TAMA : Has your drumming changed at all after such extensive touring and playing?

Keith : Yeah, I think it’s affected my playing… in good ways and in bad ways. I’m just being honest. In the good ways, it keeps you on top of your chops because you’re playing every night, and it gives you a good chance to really express yourself with different ideas. On the back end of things, since you’re playing live you can get away with a lot of stuff, whereas when you’re in the studio, you have to be really meticulous about what you play because you don’t have anything to cover you up. So I know the difference between playing live and playing in the studio is a big one for me. And when I got off the road and started doing studio stuff, I thought, “wow, there’s a whole different technique here, I gotta retrain myself to be cleaner and more precise in the studio. Live on the road you can get away with a lot of stuff, because it’s all about the feeling and the energy that you bring on stage. So you can do little tricks and flashy stuff. But in the studio, it’s your technique and your feel that has to come across on tape, instead of the visual aspects of it.

TAMA : What was the writing and recording process like for Monkey Business?

Keith : Well, how we did that record is we were living in London for the summer of 2005. And we all had houses out there – the band had a house, the MCs had a house – and we would all be in the studio every day. We had about 3 different studios going at one time. So, Will had a studio, Printz had a studio, and George had a studio, and we were all working on the record simultaneously. So that’s how we knocked it out. And also, we did a lot of the songs on the John Lennon bus, which followed us on the first year of the Elephunk tour. We had a studio bus. And then also, we did a couple of tracks on our laptops, because we were traveling so much. I know Will did “Pump It” on the bullet train, so that’s where that track came from… we didn’t even do that one in the studio. Yeah, so we would just use every opportunity that we had.

TAMA : Can you outline the kit that you are using with the Black Eyed Peas?

Keith : The kit I have now is a Starclassic Maple in Diamond Dust finish, with the sound focus rings. I use 7x8, 7x10, 12x14, and 14x14 toms, with an 18x20 kick, and the snare I use is a 6x13 G Maple. And I also use the Iron Cobra Power Glide bass drum pedal, and the Iron Cobra Lever Glide hi-hat stand.

TAMA : Why do you prefer to use the sound focus rings on your toms?

Keith : Well, I use the sound focus rings because I think they help with the overall tone of the toms, and give them just a little more resonance. So I like them a lot. My boy Brian Frasier Moore turned me onto the sound focus rings.

TAMA : You seem to prefer fairly shallow depths for your toms, and use a 20” kick and 13” snare. Is there something about the sound of smaller drums that you like?

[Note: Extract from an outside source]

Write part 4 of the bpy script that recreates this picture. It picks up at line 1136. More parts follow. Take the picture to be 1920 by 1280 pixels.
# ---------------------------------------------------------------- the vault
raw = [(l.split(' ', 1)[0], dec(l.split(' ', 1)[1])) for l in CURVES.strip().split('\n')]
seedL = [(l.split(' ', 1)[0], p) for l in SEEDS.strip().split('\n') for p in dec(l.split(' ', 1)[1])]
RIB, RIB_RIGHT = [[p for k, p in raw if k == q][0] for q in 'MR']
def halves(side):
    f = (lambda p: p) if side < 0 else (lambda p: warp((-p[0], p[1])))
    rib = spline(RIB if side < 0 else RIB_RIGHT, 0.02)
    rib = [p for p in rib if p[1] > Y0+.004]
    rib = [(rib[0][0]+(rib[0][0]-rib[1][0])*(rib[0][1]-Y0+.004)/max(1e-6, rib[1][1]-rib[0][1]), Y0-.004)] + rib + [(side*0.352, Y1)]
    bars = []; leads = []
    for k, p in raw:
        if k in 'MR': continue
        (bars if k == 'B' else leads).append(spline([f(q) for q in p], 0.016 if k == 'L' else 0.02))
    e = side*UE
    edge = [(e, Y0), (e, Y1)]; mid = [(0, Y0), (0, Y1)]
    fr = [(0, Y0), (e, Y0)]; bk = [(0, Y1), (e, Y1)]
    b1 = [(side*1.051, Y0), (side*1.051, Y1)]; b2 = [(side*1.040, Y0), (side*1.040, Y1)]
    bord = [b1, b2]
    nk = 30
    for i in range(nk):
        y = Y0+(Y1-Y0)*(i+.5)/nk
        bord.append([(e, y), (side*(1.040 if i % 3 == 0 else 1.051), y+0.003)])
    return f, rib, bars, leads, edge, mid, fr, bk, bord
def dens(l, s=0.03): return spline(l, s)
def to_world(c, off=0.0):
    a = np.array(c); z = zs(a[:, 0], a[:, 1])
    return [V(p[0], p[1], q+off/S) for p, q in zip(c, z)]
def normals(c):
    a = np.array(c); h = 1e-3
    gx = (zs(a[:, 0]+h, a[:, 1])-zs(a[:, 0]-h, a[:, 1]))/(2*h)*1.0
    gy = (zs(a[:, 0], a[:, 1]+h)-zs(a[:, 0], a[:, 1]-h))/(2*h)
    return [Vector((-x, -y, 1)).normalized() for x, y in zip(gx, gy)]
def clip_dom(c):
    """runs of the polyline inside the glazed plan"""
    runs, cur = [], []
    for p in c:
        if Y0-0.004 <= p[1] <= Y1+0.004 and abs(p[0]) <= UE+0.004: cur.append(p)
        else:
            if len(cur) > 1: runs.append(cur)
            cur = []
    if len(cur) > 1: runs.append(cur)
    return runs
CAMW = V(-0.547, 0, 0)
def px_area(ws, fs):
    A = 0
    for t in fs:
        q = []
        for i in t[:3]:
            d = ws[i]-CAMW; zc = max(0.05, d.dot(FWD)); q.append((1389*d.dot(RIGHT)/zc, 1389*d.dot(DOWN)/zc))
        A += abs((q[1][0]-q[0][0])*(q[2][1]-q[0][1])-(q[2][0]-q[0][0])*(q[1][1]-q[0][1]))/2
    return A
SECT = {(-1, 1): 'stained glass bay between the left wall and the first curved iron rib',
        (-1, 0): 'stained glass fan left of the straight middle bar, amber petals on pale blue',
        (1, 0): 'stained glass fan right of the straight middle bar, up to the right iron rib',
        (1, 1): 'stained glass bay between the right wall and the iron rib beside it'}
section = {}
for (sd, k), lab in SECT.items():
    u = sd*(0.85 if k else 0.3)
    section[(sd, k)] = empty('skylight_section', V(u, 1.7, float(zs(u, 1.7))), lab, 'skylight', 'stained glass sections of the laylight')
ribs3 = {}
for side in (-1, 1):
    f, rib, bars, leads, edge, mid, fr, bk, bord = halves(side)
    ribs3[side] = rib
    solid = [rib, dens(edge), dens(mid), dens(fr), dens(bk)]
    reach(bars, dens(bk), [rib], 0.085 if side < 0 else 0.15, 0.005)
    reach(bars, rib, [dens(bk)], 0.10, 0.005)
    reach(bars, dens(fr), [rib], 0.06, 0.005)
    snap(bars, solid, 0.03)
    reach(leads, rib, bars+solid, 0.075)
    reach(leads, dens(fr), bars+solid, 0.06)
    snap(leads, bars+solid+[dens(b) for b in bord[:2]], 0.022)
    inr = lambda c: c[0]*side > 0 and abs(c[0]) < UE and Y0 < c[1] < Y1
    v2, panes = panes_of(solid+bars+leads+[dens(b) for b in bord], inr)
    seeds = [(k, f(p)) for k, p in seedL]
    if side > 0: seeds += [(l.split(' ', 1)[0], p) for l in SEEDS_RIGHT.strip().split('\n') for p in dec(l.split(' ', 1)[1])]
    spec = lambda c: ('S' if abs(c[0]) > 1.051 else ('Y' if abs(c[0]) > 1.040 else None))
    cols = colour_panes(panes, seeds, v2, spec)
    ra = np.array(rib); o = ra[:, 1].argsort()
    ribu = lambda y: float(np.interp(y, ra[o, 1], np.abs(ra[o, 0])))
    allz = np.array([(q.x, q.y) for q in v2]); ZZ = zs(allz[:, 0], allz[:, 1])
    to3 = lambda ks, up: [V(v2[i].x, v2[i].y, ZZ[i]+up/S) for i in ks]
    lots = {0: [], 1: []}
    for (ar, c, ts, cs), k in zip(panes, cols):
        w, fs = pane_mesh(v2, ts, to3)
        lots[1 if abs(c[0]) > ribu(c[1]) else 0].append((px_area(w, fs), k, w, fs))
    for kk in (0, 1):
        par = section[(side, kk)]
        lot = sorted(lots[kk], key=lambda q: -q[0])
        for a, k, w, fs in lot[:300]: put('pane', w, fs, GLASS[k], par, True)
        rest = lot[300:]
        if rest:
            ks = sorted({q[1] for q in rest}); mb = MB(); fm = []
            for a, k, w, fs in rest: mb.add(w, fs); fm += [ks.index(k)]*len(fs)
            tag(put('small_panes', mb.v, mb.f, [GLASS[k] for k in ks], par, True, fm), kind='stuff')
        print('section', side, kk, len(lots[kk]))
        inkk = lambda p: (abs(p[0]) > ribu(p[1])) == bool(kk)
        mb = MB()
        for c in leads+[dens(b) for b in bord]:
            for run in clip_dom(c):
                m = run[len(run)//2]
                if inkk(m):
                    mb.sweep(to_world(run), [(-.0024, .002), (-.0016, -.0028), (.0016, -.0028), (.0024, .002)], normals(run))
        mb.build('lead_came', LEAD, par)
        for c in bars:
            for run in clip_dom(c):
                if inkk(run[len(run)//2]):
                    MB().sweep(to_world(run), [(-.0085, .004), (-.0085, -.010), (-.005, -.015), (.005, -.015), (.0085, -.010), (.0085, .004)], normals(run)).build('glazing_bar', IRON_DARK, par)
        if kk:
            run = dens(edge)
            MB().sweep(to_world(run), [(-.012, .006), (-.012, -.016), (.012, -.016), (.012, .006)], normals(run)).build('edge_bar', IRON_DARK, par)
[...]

Keith : Yeah, that’s totally it for me, man. I like the smaller drums because I think they’re more versatile in sound. I can tune a 20” kick and make it sound like a 22”, but I can’t make a 22” sound like a 20”… it won’t sound right. So I think I have more flexibility with the smaller toms. And I like the way they fit on the kit, too, because they give me a different way to set up the kit that’s more comfortable to get around. Because I move so fast, I gotta have things really close, and with bigger toms I can’t really get around the way I need to.

TAMA : What about your 13” snare?

Keith : Yeah, I fell in love with the 13”. I’d never played a 13” until, once again, I heard Brian’s 13” snare… and I was like, “wow.” And it just fits perfectly within the setup. The 14” is definitely a beast as far as what I would use in the studio, or maybe for like a second side snare. But the 13” is a little more versatile, I can get it higher if need to, but also get the depth from it, almost like a 14”.

TAMA : So you’ve been happy with your Tama drums and hardware, and they’ve held up with all the touring that you’ve done?

Keith : Yes, that’s one thing I can say… I’ve never had a hardware issue or anything of that sort with Tama drums. They definitely get the Keith Harris seal-of-approval as far as road worthiness (laughs). Because after 500-600 shows in like two years, I’ve never had anything break or come apart. It’s all been really, really sturdy and it’s held up to the challenge.

TAMA : What other projects are you currently involved with, or do you have planned for the future?

Keith : Well, as of now, I’ve been doing a lot of production and writing. So, some recent things I’ve done that are out right now are… I co-produced a song called “Lovely People” on Earth, Wind & Fire’s record Illumination that came out sometime last year… Tama drums are featured on that. I have a song co-written with Will called “About You” on Mary J. Blige’s new record Breakthrough. I played drums on Ricky Martin’s new record that came out recently; I think the song is called “It’s All Right.”


Also, on Macy Gray’s new record that’s due to be released sometime this year, I have co-production and writing credits, and also played Tama drums on that album. I have a song on Fergy’s new record that’s coming out sometime this year, and also a song on a new movie coming out called Psodien.

TAMA : It sounds like you’ve been extremely busy, between the Black Eyed Peas and all this session work. Do you have a preference between playing live versus in the studio?

Keith : Well, I always prefer doing live shows, because you feed off the energy of the crowd and all that good stuff. But I love the studio work as well… it’s not as hard as live shows, because nowadays they just tell you to play 8 bars or something like that and chop you up and loop you, and it’s a wrap! (laughs) So that’s cool. But as of now and the future for me, I’m looking to get more into producing, and just getting my production and writing credits up. So that’s something for everybody to look out for.

TAMA : Is there anything else you’d like to add?

Keith : Well, I just wanted to add this… I just want to thank you guys at Tama, especially Gene, for believing in me way back when I first got the gig with the Black Eyed Peas. They’ve done wonders and worked magic on getting me drums at the last minute. And I just thank everybody at Tama for giving me such a great product to represent on the road. I appreciate it.